*What the exercise asks*:
Repeat the whole listing exactly as written.
— Begin —
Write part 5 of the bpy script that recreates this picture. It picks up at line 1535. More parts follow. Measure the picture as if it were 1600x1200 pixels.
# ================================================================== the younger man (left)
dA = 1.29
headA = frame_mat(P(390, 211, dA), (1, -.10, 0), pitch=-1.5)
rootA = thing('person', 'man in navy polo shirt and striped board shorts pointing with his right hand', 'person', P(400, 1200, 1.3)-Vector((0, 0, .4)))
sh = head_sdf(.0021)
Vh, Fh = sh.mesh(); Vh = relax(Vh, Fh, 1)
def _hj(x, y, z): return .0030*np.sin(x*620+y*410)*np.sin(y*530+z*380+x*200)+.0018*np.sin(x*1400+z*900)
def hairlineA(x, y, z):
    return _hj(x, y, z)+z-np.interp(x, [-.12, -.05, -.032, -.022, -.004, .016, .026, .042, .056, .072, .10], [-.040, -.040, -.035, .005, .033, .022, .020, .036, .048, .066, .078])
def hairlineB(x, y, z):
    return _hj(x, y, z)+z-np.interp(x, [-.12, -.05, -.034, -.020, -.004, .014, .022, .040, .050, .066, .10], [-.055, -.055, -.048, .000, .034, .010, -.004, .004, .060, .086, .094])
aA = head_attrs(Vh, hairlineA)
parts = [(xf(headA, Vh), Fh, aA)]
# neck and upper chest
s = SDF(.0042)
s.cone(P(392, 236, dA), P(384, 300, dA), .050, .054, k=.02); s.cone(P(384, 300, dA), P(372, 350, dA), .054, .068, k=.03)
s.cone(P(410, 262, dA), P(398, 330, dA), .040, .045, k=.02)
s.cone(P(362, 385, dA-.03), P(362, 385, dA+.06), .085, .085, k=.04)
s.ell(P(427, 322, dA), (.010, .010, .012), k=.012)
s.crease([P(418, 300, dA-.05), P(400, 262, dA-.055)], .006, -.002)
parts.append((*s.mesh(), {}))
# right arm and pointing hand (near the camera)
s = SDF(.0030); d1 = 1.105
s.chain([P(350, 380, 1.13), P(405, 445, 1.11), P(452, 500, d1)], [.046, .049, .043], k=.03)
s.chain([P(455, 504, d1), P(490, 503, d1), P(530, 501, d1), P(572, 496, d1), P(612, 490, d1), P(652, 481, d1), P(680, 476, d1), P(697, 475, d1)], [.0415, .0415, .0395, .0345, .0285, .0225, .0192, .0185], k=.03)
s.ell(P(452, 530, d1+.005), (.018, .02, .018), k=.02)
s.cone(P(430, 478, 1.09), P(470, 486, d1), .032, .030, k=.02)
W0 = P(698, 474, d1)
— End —
*Result*:
Write part 5 of the bpy script that recreates this picture. It picks up at line 1535. More parts follow. Measure the picture as if it were 1600x1200 pixels.
# ================================================================== the younger man (left)
dA = 1.29
headA = frame_mat(P(390, 211, dA), (1, -.10, 0), pitch=-1.5)
rootA = thing('person', 'man in navy polo shirt and striped board shorts pointing with his right hand', 'person', P(400, 1200, 1.3)-Vector((0, 0, .4)))
sh = head_sdf(.0021)
Vh, Fh = sh.mesh(); Vh = relax(Vh, Fh, 1)
def _hj(x, y, z): return .0030*np.sin(x*620+y*410)*np.sin(y*530+z*380+x*200)+.0018*np.sin(x*1400+z*900)
def hairlineA(x, y, z):
    return _hj(x, y, z)+z-np.interp(x, [-.12, -.05, -.032, -.022, -.004, .016, .026, .042, .056, .072, .10], [-.040, -.040, -.035, .005, .033, .022, .020, .036, .048, .066, .078])
def hairlineB(x, y, z):
    return _hj(x, y, z)+z-np.interp(x, [-.12, -.05, -.034, -.020, -.004, .014, .022, .040, .050, .066, .10], [-.055, -.055, -.048, .000, .034, .010, -.004, .004, .060, .086, .094])
aA = head_attrs(Vh, hairlineA)
parts = [(xf(headA, Vh), Fh, aA)]
# neck and upper chest
s = SDF(.0042)
s.cone(P(392, 236, dA), P(384, 300, dA), .050, .054, k=.02); s.cone(P(384, 300, dA), P(372, 350, dA), .054, .068, k=.03)
s.cone(P(410, 262, dA), P(398, 330, dA), .040, .045, k=.02)
s.cone(P(362, 385, dA-.03), P(362, 385, dA+.06), .085, .085, k=.04)
s.ell(P(427, 322, dA), (.010, .010, .012), k=.012)
s.crease([P(418, 300, dA-.05), P(400, 262, dA-.055)], .006, -.002)
parts.append((*s.mesh(), {}))
# right arm and pointing hand (near the camera)
s = SDF(.0030); d1 = 1.105
s.chain([P(350, 380, 1.13), P(405, 445, 1.11), P(452, 500, d1)], [.046, .049, .043], k=.03)
s.chain([P(455, 504, d1), P(490, 503, d1), P(530, 501, d1), P(572, 496, d1), P(612, 490, d1), P(652, 481, d1), P(680, 476, d1), P(697, 475, d1)], [.0415, .0415, .0395, .0345, .0285, .0225, .0192, .0185], k=.03)
s.ell(P(452, 530, d1+.005), (.018, .02, .018), k=.02)
s.cone(P(430, 478, 1.09), P(470, 486, d1), .032, .030, k=.02)
W0 = P(698, 474, d1)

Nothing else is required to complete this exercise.